Pom Poko. Dir. Isao Takahata. Toho. 1994.

Pom Poko[1] is a film that follows the tanuki of Tama Hills trying to halt development of their woodland through their folkloric transformation powers. In terms of how it shows the animal; the film establishes the idea that animal-human relationships are characterised by a conflict of two worlds that are equally alien to each other.

A particularly striking scene later in the film helps grant a greater insight into how Pom Poko depicts this kind of animal-human relationship. In this scene two elder tanuki, Osho and Oroku, give an interview to a television crew. One of the major ways the film establishes a sense of this divide is through lighting. The main light source of the scene comes from floodlights, which makes both the lighting and colouration of the scene far more polarised in comparison to the rest of the film, giving a direr tone. The light of the floodlights creates a distinctly starker colour composition. Sweeping shots taken from within the bushes of the scene show a distinct contrast between the harsh, washed out colours created by the humans’ floodlights and the deep shadows the tanuki hide in. This use of light and colour creates a distinct sense of separation of space; that despite the humans and tanuki existing within the same place there is still this ever-present divide.

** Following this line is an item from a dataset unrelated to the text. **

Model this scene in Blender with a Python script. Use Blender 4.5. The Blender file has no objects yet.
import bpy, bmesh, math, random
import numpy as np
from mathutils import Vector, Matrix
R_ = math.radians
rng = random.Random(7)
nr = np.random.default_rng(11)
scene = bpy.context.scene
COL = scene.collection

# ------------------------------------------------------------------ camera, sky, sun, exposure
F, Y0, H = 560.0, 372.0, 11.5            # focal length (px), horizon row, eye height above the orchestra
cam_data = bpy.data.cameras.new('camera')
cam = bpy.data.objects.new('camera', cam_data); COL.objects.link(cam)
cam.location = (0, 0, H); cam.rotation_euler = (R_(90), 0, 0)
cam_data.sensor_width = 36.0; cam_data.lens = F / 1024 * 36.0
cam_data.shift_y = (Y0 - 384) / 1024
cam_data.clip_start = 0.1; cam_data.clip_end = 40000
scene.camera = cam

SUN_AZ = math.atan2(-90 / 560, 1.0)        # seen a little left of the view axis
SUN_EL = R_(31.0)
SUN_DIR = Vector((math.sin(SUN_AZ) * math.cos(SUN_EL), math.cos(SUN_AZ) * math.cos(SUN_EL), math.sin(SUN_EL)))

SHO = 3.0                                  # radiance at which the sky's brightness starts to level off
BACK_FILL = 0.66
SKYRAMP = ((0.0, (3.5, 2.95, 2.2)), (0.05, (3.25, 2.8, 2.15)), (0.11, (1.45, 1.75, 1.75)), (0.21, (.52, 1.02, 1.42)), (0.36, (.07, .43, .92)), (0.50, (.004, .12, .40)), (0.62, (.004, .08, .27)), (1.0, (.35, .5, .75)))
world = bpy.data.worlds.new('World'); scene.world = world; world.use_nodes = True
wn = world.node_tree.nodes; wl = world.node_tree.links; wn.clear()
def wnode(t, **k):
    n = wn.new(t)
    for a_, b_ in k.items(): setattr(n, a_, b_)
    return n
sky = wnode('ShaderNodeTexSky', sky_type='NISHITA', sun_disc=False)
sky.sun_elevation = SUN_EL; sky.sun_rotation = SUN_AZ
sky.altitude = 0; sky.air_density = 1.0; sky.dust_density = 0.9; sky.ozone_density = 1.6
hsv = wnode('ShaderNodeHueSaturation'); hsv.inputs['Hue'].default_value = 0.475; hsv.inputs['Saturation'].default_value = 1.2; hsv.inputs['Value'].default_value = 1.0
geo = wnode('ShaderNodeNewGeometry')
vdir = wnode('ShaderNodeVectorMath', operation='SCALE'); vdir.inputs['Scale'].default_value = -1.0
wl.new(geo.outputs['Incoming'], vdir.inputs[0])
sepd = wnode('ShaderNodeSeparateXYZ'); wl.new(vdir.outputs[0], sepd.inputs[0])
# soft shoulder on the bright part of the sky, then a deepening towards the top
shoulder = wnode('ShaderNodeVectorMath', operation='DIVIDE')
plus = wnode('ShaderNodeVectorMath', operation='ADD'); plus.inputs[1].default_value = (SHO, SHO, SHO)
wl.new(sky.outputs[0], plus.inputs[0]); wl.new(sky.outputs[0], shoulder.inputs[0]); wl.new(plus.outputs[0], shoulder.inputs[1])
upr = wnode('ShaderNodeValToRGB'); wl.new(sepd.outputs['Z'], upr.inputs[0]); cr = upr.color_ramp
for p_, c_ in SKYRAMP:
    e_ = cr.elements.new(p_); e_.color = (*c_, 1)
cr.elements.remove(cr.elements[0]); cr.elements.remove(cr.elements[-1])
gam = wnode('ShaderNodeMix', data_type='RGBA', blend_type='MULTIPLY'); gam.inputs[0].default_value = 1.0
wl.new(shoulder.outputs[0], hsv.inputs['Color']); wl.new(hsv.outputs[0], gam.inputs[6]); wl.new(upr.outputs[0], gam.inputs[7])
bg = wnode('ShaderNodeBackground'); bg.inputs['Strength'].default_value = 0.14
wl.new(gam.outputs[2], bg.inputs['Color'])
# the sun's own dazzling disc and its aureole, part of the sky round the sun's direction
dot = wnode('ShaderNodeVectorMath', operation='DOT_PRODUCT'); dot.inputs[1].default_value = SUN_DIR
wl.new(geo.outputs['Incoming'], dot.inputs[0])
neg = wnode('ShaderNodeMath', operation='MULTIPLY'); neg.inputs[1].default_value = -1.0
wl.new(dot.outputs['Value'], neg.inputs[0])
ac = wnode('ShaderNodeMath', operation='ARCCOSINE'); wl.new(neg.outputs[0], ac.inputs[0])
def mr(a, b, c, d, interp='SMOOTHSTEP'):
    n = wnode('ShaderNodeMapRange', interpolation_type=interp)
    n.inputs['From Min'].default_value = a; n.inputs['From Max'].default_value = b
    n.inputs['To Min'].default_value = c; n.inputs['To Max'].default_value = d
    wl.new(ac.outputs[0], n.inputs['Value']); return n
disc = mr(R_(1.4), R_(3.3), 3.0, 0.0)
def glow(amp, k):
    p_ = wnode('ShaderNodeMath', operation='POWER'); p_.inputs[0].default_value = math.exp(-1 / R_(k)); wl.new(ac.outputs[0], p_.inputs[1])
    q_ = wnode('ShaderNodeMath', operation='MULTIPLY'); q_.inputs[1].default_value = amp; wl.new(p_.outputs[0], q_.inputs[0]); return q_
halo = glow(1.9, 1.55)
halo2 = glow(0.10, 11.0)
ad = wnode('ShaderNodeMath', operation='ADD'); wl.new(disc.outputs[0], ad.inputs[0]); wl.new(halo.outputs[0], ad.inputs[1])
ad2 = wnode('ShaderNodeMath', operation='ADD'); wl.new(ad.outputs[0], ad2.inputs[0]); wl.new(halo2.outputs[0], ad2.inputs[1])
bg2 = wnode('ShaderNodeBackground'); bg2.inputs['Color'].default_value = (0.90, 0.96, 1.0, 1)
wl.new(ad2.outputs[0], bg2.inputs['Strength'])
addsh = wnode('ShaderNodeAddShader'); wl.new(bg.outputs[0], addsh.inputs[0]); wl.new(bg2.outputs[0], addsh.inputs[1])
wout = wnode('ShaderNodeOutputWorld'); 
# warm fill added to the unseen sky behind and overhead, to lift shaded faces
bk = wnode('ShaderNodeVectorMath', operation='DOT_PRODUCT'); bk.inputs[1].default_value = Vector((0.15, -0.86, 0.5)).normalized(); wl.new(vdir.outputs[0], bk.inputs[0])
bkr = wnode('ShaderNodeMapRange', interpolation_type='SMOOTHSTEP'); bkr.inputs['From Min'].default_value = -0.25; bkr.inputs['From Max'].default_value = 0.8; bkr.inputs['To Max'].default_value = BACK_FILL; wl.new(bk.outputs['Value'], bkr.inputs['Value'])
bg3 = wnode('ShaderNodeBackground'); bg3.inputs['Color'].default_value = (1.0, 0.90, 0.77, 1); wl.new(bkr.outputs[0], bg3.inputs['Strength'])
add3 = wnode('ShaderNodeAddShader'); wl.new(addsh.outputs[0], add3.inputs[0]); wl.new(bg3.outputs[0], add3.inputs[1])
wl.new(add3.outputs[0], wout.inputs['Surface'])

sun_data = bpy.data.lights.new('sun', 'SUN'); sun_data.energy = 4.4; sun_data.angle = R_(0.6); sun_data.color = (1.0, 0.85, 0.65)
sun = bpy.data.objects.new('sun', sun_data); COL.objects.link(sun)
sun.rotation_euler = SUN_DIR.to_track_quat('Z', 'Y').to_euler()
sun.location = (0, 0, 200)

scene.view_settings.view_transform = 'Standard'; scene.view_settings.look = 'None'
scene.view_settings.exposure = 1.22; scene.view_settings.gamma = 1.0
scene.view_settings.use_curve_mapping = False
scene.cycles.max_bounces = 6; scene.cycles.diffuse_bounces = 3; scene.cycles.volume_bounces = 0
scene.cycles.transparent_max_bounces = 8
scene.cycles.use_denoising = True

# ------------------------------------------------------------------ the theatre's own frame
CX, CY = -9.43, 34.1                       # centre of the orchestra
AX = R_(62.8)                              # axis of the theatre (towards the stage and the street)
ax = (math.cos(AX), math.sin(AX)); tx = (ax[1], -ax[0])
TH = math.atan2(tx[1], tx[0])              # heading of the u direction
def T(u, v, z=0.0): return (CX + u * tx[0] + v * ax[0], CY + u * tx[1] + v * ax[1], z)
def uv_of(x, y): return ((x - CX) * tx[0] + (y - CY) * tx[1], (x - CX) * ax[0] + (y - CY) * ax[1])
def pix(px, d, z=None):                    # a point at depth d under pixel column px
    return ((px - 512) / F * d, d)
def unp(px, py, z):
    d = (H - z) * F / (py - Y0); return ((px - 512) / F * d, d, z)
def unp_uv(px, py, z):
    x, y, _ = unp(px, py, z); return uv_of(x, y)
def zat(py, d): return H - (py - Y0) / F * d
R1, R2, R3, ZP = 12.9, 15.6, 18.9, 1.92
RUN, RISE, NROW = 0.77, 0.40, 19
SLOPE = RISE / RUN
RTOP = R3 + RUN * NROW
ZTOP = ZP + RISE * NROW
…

It is the physical divide established in this scene that helps us understand the film’s interpretations of animal-human relationships. Firstly it demonstrated the idea of how diametrically opposed the animal and the human worlds are; but also how these alien worlds interact. The floodlights are harsh, and invasive of the forest around them. Given that the light is aligned with the humans in the composition of the scene, this gives us a sense of the humans’ encroachment on the animal; just as the man-made light encroaches on the natural shadows in the lighting composition of the scene.

The scene also grants us understanding into how the human and animal view each other in the film. When approaching the humans, the form Osho takes is that of a traditional tanuki icon. This presents the idea that the humans see the tanuki, and therefore the animal world, as embodied by traditionalism and folklore. On the flipside, when Osho attempts to talk to the humans, the scene presents us with a point of view shot from Osho’s perspective where the human reporter is shown wreathed in the harsh light of the floodlights. Presenting a mockery of divine radiance, this is a clear visual demonstration of a point made by the tanuki throughout the film; that they view the humans in a similar mythic vein as the humans view them. These distinctions further enforce how little each world understands the other; as Oroku’s interruption shows the tanuki to not be as their traditional interpretations and the humans to be more craven than divine. In this, we understand how the film interprets both the nature of human-animal relations and how each views the other; that of humans’ encroachment on the animal and of the great misunderstanding fuelled division between the two.

Filmography

  1. Pom Poko. Dir. Isao Takahata. Toho, 1994.